The Greens have made a net gain of just 25 seats, less than a tenth of the gains made by Reform UK
This matters because for months Zack Polanski and the Greens have been promoted (and not just by themselves) as the mirror image of Nigel Farage and Reform UK: they are supposed to be the insurgent party of the Left to balance Reform as the insurgent party of the Right. There has been talk of them entering government as part of a left-wing coalition after the next election, possibly as the largest party.
Yet today’s results show what a forlorn hope that is for the Greens. A genuine insurgent party would have walked it in Tameside and Wigan, yet it was Reform UK which romped home there at Labour’s expense.
The Greens are only really doing well in student areas. This shouldn’t come as any great surprise, as they have been leading in the polls among 18 to 24 year olds. Their policies could not be better tuned to stirring student activists: climate change, Palestine, as well as declaring war on billionaires and small-time landlords. Yet their policies, similarly, could not be better calculated to offend Red Wall voters. They want to ban horse-racing and make driving a privilege rather than a right and force motorists to retake a test every five years. Just try selling that to white van man.

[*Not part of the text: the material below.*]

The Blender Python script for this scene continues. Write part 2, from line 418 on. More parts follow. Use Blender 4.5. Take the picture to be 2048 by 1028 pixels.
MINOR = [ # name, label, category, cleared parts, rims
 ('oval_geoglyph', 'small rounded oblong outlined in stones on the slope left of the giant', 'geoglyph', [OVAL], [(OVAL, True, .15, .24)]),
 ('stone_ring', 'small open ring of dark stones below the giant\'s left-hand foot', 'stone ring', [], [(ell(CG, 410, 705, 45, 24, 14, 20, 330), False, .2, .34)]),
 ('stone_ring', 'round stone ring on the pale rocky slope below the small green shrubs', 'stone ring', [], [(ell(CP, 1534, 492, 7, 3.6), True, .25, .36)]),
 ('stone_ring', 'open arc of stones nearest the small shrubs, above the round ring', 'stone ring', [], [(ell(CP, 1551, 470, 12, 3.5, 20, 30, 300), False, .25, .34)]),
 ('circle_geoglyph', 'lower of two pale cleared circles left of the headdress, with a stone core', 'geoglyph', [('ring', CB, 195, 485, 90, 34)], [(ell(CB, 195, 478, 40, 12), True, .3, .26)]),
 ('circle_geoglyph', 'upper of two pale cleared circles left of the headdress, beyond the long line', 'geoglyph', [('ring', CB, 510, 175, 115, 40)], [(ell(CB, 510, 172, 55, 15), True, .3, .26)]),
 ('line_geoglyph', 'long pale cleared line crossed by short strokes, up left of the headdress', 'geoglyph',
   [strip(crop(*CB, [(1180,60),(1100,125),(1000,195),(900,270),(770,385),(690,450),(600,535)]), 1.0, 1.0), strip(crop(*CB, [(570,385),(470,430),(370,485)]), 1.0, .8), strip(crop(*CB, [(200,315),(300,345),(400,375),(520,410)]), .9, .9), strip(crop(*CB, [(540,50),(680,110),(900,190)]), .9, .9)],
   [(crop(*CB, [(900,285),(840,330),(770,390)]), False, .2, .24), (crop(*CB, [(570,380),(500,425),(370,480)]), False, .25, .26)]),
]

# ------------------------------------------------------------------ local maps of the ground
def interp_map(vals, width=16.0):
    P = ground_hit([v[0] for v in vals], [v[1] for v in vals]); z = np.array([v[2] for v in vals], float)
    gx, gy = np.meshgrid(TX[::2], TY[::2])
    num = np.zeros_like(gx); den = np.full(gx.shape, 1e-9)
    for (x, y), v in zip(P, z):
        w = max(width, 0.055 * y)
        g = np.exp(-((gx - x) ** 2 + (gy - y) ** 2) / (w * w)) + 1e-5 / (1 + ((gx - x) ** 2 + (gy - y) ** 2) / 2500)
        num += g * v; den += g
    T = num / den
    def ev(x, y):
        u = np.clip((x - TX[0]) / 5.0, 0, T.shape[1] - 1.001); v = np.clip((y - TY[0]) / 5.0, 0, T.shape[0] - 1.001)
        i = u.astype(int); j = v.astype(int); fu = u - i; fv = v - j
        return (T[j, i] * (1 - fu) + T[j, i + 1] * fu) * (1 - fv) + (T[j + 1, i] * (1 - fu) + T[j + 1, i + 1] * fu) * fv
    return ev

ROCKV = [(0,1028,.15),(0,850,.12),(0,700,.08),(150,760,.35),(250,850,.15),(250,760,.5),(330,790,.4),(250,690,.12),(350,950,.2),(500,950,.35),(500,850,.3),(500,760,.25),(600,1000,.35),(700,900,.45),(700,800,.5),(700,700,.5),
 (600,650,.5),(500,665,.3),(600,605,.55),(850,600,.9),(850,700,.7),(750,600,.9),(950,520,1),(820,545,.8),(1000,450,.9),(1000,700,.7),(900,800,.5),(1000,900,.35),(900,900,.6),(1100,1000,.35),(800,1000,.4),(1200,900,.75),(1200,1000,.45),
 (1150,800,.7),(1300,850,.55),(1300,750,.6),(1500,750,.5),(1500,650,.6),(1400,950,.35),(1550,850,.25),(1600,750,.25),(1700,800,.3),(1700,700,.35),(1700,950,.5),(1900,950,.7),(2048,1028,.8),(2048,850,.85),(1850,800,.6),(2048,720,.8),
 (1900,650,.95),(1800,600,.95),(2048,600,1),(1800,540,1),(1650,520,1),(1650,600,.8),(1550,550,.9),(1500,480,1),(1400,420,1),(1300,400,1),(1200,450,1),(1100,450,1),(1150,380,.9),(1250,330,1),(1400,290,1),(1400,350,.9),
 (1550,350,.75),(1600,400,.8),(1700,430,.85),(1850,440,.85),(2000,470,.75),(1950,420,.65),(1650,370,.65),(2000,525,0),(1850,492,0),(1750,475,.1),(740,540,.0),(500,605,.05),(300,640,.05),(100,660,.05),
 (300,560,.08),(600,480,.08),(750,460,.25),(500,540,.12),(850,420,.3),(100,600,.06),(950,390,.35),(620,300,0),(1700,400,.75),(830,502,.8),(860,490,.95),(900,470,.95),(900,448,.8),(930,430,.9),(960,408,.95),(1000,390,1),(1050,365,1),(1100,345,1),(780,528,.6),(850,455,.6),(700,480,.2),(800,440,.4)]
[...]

For the past few decades the Labour party has succeeded in holding together an often unholy alliance of low paid working people and aggrieved minorities: the broke and the woke. They deftly found the language to win support, for example, from both gay rights activists and socially-conservative Muslims, even though those interests might seem to be diametrically opposed. Polanski’s Greens, by contrast, have no such political skills. They have made a loud noise by appealing only to the woke side of Labour’s fragile coalition. That is no basis to win a general election.
As Labour’s spinners have been trying to tell us all morning, what happens in local elections is no guide to what happens in a general election. True. Voters increasingly seem inclined to use local elections as a protest vote. Often, though not always, they will then revert to type at a subsequent general election. But there are some important indicators from these council elections. Reform UK is succeeding as an insurgent party of the Right and Left. Moreover, while they have their bitter enemies, who see the party as a grave threat to the nation, those enemies are not sufficiently numerous nor organised to damage Reform. Farage’s party may never get much over 30 per cent of the vote, but in a four or five party, first past the post system, that is an extremely powerful proportion of the popular vote.
Labour may well dump Starmer as a result of these elections. It will do them no good whatsoever; merely make them look riven by internecine warfare, just as the Tories did in their latter years. But then neither do the Greens look in any position to capitalise. Reform UK has now firmly established itself as the favourite to win the next general election, quite possibly with a good working majority.